Tuesday, November 13, 2007

Well, it's beatings all around then*

As an Aspie Joseph has a hard time understanding emotions. He's just starting to get a handle on his own but other people's leave him completely befuddled. He often tries to guess how people will feel about certain things and he's very often wrong. He'll say something like "You would think it was funny if Elle fell down the steps." Now, he doesn't say that because he thinks it would be funny. He's seen her get hurt before and he's always been very upset by it. For some reason though he thinks I would think it would be funny. He doesn't make the connection that tells him that if he finds something upsetting, someone else might find it upsetting too.

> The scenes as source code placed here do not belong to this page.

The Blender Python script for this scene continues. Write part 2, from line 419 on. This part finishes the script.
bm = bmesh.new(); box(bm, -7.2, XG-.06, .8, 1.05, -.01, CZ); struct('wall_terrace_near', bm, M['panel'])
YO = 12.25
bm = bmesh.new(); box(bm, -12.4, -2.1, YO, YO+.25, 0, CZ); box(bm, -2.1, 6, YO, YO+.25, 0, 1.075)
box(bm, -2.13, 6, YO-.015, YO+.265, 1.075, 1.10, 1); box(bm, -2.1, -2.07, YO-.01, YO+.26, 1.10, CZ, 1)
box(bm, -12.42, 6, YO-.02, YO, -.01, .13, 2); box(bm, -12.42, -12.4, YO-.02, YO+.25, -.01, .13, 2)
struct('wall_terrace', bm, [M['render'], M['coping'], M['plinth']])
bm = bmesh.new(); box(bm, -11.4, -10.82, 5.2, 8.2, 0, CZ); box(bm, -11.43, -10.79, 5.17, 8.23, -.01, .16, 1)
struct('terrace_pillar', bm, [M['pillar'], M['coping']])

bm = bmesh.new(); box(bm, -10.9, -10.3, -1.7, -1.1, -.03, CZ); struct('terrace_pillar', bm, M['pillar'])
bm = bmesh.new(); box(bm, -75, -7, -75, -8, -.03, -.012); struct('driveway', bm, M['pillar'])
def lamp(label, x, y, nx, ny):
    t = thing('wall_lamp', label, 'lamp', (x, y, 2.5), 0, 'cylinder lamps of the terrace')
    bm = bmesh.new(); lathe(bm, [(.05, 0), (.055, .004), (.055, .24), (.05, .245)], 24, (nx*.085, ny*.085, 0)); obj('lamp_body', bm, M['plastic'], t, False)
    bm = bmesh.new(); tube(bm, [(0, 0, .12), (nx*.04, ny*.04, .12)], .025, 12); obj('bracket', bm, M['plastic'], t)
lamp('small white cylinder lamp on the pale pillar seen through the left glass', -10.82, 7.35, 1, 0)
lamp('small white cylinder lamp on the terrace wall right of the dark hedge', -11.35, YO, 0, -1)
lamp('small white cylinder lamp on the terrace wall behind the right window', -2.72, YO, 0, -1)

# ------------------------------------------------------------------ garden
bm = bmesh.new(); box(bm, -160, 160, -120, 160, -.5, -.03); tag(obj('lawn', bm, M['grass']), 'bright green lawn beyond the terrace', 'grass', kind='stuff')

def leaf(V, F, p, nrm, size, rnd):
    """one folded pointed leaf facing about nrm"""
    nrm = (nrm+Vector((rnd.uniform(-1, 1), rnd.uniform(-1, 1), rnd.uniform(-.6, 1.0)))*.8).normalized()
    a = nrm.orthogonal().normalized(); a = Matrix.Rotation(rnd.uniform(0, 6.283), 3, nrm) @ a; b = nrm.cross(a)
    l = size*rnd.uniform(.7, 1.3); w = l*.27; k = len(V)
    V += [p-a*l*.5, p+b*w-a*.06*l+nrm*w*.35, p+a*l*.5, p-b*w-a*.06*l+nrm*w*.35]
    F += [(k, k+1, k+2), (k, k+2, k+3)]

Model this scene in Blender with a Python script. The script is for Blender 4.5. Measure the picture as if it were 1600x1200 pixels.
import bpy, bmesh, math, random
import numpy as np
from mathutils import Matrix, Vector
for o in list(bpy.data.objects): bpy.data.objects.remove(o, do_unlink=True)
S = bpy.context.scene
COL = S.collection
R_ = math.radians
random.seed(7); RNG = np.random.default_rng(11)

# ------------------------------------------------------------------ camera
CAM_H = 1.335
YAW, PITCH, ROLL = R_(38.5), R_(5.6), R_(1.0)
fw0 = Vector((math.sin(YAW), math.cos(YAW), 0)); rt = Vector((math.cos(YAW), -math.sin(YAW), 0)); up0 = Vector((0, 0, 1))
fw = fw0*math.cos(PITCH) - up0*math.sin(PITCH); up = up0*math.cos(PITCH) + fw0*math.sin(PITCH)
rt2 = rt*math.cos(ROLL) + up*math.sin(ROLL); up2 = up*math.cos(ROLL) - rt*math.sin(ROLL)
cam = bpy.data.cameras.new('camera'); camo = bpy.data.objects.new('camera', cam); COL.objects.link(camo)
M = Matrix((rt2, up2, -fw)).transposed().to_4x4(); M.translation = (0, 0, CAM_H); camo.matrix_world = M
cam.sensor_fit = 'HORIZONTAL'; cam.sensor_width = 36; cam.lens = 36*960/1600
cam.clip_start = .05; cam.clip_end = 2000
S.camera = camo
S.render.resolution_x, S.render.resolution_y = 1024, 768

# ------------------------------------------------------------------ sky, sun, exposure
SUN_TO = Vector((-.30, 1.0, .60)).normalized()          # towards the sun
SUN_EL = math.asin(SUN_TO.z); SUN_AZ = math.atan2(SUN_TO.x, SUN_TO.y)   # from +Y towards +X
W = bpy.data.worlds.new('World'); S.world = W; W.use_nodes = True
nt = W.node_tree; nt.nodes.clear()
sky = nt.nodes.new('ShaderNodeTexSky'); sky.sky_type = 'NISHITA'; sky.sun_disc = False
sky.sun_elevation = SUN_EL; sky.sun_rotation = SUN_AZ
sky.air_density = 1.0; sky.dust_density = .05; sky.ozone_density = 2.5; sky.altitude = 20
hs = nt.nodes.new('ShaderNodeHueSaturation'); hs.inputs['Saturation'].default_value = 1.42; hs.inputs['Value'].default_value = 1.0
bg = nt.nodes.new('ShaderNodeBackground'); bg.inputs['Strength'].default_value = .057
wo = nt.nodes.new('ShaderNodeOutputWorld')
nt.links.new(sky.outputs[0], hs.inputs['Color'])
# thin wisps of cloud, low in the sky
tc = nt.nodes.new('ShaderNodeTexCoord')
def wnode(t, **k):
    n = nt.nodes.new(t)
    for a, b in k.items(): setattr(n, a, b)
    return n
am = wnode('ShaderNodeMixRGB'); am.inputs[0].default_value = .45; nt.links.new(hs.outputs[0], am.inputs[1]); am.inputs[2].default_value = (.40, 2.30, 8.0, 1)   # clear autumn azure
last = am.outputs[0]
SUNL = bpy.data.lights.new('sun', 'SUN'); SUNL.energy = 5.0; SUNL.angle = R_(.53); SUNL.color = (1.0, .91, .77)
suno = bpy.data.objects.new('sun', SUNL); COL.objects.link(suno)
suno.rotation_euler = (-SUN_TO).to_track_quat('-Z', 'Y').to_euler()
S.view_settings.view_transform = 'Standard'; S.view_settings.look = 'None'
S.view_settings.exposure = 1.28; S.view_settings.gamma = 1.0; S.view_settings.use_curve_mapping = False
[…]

Anger is really hard for him to figure out. He's constantly misunderstanding what makes us angry and how angry it makes us. He always waaaay overestimates how upset we're likely to be about something. One day after school he was just in tears because he was certain I was going to be so upset at him because he took too long in the bathroom. He said that no one else had been mad at him but he was so sure that Jesse and I were going to be. He couldn't even explain why he thought that but it took a lot of convincing to get him to believe that I wasn't upset about how long he had spent in the bathroom.

I used to think that maybe Joseph thought these things because maybe we sometimes over-reacted to things. Maybe he had some reason to think we might just fly off the handle for no reason. I didn't really think that we did but I worried that he was getting this fear from somewhere.

Then not too long ago he told me he was worried that my mom was going to hit him for not eating enough lunch. Now, if you know my mom you know that there is no one in the world less likely to hit Joseph than her. She would probably cut off her own hand before striking either one of the kids. Nobody has ever hit either one of the kids so I don't know why Joseph had this sudden fear that he was going to get smacked over his eating habits.

He just doesn't seem to understand the way other people feel. Lack of empathy is common in Aspies. It's not that Joseph doesn't care how other people feel, it's that he just doesn't understand. We try to verbalize our feelings a lot so that he understands how we feel and why we feel that way. "I feel angry because...", "I feel happy that you...", "I feel sad when..." and so on. I feel like it's helping but it does lead me to say some strange things.

This last weekend I took Joseph to see A Bee Movie (I give it a solid "meh") and when it was done I had him come into the bathroom with me. (Because I am a paranoid mama who does not let my seven year old wait outside the bathroom for me.) I had him wait right outside the stall for me and when we were done I said "I'm proud that you did such a good job in the bathroom. You didn't complain at all and you were very respectful of my privacy**. I'm happy that you did so well." As I said all that I saw this woman giving me a look that said "What in the hell are you talking to him like that for?"

I just smiled a smile that I hope said "I understand. I would have made that some face a few years ago too if I had heard someone saying that. It's what my boy needs right now though."

*Extra credit for anyone who knows where I got this title from.

**I've caught him trying to peak at me in bathroom stalls before. He can't help it, he thinks my fragina is hilarious.

3 comments:

DreamCatcher said...

I don't know a whole lot about children with Aspergers but is it possible his "unusual fears" are coming about after hearing someone at school make a comment. I'm thinking particularly about the smacking one. Is it possible he heard someone at school say he/she got hit for not eating and developed this fear? Just a thought. Now back to quietly enjoying your blog.

Anonymous said...

Maybe Joseph feels vulnerable and expressing his fears of someone hitting him or someone being overly upset with him is his way of expressing that vulnerability. (Just a hunch). In any case, both of you are doing a wonderful job with him. I give him credit for trying to figure out the most complex thing of all....human emotions. Just keep loving him and encouraging him. Grandma Judy

Anonymous said...

I'm here to give Joseph and his mom a great big {{{HUG}}}. You are both doing beautifully. Just keep smiling that all-knowing smile at "those people".